Exercise task:
Your task is to retype, word for word, the lines from the start of the data through the line holding "6.86, 0, ZT), kind='structure')". Do not include the pictures.

Data segment:
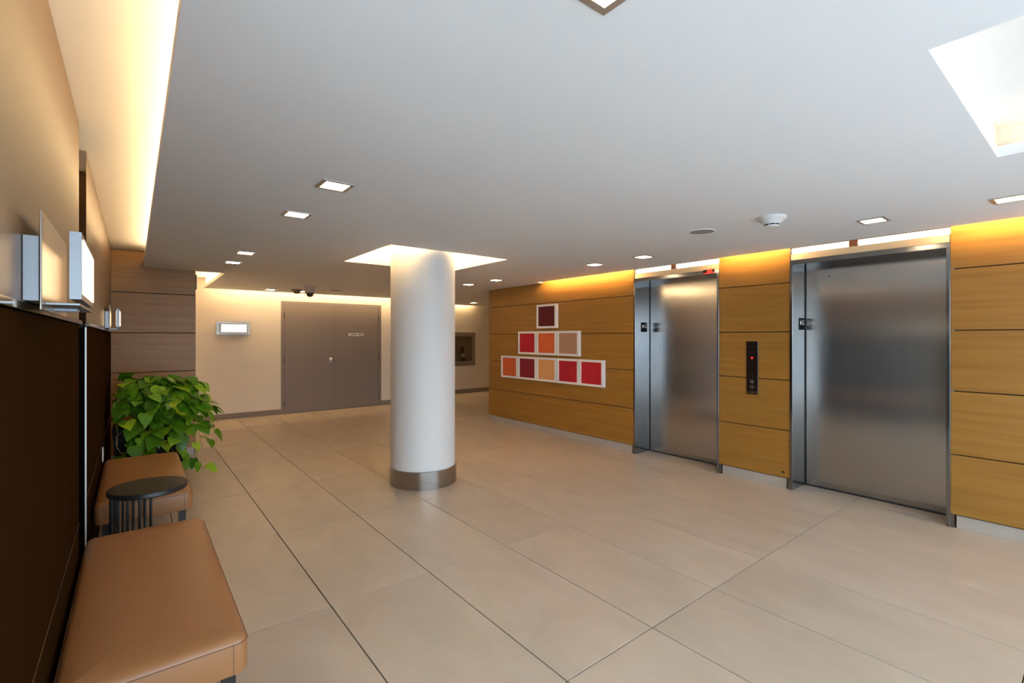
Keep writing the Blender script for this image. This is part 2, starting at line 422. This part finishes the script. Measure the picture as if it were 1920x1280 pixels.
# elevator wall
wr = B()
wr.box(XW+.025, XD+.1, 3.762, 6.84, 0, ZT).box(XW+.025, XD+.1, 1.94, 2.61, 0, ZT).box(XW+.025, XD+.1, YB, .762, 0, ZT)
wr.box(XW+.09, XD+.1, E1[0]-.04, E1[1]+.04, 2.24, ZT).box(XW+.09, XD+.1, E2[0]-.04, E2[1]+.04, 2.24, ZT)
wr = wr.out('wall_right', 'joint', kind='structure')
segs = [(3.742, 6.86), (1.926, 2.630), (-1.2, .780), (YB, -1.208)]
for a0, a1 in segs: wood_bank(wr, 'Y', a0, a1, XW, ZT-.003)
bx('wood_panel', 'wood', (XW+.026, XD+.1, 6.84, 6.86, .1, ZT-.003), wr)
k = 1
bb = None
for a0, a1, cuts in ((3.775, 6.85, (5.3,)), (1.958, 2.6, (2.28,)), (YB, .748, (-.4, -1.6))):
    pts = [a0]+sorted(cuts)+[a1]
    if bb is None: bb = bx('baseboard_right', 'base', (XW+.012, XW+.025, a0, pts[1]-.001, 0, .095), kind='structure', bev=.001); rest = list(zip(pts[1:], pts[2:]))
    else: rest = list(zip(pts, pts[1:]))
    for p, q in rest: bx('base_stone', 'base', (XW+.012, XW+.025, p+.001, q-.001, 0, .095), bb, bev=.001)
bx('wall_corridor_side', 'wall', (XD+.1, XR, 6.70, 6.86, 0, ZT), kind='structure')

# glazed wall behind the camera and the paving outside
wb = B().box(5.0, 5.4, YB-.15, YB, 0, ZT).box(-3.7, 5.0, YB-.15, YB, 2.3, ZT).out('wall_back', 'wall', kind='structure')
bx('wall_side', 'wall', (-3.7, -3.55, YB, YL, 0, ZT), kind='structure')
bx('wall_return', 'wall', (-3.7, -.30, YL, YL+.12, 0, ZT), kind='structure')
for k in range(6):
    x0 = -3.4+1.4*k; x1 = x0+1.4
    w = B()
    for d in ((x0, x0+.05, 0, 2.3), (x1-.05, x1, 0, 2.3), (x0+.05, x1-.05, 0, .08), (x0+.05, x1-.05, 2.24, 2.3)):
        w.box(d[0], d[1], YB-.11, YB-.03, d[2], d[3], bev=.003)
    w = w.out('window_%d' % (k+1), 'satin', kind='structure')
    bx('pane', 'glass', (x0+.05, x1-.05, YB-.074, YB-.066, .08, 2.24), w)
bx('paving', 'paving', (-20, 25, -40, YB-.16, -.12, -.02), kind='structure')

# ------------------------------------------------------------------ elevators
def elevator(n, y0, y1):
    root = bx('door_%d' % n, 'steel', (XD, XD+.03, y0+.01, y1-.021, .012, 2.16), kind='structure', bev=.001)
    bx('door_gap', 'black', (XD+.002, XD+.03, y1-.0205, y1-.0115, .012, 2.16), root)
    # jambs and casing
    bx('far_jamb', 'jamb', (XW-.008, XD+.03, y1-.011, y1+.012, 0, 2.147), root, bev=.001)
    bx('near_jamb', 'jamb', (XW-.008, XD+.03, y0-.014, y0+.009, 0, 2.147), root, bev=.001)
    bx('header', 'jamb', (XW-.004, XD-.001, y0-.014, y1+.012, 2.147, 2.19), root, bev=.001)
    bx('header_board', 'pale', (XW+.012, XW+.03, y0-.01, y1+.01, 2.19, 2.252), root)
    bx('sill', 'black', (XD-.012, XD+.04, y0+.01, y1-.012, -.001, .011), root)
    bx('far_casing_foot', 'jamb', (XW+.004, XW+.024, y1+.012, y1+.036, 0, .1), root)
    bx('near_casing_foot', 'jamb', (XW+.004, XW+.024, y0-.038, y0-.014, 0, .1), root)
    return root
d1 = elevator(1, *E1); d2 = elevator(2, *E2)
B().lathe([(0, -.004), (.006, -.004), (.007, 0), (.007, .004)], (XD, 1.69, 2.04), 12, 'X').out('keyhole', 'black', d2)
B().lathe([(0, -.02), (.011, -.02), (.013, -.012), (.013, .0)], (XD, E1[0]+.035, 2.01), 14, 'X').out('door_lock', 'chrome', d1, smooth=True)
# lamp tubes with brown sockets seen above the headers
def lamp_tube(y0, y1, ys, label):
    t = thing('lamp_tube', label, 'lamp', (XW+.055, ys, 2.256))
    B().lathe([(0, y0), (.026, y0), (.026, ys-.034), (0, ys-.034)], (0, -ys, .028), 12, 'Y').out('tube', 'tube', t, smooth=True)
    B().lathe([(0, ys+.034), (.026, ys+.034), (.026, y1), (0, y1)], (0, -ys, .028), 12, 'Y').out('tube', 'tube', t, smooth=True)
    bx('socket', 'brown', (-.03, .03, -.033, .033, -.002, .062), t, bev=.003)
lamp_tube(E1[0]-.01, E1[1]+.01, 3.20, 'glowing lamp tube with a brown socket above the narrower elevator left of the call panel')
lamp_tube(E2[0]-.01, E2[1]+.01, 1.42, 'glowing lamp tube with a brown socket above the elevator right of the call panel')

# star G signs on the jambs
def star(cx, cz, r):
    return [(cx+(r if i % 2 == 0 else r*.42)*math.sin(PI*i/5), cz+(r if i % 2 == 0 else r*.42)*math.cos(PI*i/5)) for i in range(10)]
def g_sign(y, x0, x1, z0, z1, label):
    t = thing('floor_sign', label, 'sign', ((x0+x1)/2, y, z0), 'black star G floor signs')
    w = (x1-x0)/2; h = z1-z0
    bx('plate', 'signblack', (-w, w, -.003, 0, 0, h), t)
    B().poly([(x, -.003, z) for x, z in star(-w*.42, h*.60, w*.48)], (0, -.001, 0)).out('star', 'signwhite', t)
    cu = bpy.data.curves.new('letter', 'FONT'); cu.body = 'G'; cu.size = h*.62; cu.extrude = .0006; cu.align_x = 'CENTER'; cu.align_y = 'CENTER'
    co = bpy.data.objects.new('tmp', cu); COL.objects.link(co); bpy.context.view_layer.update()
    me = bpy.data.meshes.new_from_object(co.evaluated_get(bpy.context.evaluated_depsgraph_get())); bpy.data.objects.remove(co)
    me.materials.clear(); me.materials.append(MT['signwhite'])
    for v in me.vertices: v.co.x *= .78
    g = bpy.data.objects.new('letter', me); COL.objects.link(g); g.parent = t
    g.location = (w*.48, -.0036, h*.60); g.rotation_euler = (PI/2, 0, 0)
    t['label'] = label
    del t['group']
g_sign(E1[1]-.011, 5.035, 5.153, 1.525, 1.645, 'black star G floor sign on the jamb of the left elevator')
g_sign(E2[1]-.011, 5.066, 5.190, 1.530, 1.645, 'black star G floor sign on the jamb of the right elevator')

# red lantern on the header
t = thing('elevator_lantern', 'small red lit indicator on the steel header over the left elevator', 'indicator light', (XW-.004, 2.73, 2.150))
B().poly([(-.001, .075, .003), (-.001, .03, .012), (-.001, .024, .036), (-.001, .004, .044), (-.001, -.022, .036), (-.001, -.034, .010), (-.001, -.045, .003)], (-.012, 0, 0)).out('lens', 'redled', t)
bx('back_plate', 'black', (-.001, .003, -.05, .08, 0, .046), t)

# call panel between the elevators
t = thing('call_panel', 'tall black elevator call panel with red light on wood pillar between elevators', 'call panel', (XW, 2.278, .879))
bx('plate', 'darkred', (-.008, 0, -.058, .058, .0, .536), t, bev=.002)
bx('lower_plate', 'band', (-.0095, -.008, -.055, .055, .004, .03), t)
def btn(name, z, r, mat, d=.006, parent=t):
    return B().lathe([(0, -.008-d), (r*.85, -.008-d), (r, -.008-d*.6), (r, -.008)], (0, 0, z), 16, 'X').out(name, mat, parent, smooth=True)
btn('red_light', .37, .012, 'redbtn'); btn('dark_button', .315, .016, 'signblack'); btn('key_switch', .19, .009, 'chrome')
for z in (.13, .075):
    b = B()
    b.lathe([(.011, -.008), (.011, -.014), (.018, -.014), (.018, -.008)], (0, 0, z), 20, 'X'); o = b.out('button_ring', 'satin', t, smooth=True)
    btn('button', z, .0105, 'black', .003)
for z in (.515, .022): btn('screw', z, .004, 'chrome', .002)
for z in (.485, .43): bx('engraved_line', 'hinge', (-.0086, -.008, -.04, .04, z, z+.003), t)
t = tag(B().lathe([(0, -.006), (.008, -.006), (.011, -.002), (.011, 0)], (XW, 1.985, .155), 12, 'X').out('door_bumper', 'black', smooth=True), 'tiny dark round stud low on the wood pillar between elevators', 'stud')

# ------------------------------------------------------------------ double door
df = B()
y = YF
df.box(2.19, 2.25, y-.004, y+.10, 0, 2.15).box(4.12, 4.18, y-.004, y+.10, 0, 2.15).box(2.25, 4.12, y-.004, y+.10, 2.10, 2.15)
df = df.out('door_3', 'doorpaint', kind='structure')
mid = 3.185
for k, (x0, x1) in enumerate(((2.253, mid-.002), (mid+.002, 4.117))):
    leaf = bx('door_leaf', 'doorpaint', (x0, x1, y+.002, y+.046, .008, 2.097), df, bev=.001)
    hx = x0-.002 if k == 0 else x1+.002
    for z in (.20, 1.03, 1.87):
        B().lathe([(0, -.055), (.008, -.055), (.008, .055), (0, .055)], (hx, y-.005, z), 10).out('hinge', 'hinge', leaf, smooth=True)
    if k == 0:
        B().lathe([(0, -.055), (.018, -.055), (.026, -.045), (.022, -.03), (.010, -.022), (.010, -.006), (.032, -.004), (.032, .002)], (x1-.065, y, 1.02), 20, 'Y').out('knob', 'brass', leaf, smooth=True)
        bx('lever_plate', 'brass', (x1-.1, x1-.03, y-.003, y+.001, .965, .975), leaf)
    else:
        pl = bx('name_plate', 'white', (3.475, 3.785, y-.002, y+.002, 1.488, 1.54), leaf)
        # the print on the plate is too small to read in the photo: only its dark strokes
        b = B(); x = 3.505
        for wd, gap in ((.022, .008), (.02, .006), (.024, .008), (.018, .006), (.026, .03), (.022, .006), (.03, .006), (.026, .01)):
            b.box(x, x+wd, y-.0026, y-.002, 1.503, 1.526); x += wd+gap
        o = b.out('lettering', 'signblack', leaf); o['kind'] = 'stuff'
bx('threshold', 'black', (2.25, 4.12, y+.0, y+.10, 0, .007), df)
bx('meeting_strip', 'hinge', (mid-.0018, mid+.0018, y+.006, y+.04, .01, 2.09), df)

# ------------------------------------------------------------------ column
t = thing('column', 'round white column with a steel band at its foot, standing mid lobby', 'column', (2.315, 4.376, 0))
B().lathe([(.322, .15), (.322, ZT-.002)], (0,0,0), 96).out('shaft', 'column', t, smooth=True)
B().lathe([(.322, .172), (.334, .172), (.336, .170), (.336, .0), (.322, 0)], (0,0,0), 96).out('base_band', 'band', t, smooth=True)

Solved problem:
Keep writing the Blender script for this image. This is part 2, starting at line 422. This part finishes the script. Measure the picture as if it were 1920x1280 pixels.
# elevator wall
wr = B()
wr.box(XW+.025, XD+.1, 3.762, 6.84, 0, ZT).box(XW+.025, XD+.1, 1.94, 2.61, 0, ZT).box(XW+.025, XD+.1, YB, .762, 0, ZT)
wr.box(XW+.09, XD+.1, E1[0]-.04, E1[1]+.04, 2.24, ZT).box(XW+.09, XD+.1, E2[0]-.04, E2[1]+.04, 2.24, ZT)
wr = wr.out('wall_right', 'joint', kind='structure')
segs = [(3.742, 6.86), (1.926, 2.630), (-1.2, .780), (YB, -1.208)]
for a0, a1 in segs: wood_bank(wr, 'Y', a0, a1, XW, ZT-.003)
bx('wood_panel', 'wood', (XW+.026, XD+.1, 6.84, 6.86, .1, ZT-.003), wr)
k = 1
bb = None
for a0, a1, cuts in ((3.775, 6.85, (5.3,)), (1.958, 2.6, (2.28,)), (YB, .748, (-.4, -1.6))):
    pts = [a0]+sorted(cuts)+[a1]
    if bb is None: bb = bx('baseboard_right', 'base', (XW+.012, XW+.025, a0, pts[1]-.001, 0, .095), kind='structure', bev=.001); rest = list(zip(pts[1:], pts[2:]))
    else: rest = list(zip(pts, pts[1:]))
    for p, q in rest: bx('base_stone', 'base', (XW+.012, XW+.025, p+.001, q-.001, 0, .095), bb, bev=.001)
bx('wall_corridor_side', 'wall', (XD+.1, XR, 6.70, 6.86, 0, ZT), kind='structure')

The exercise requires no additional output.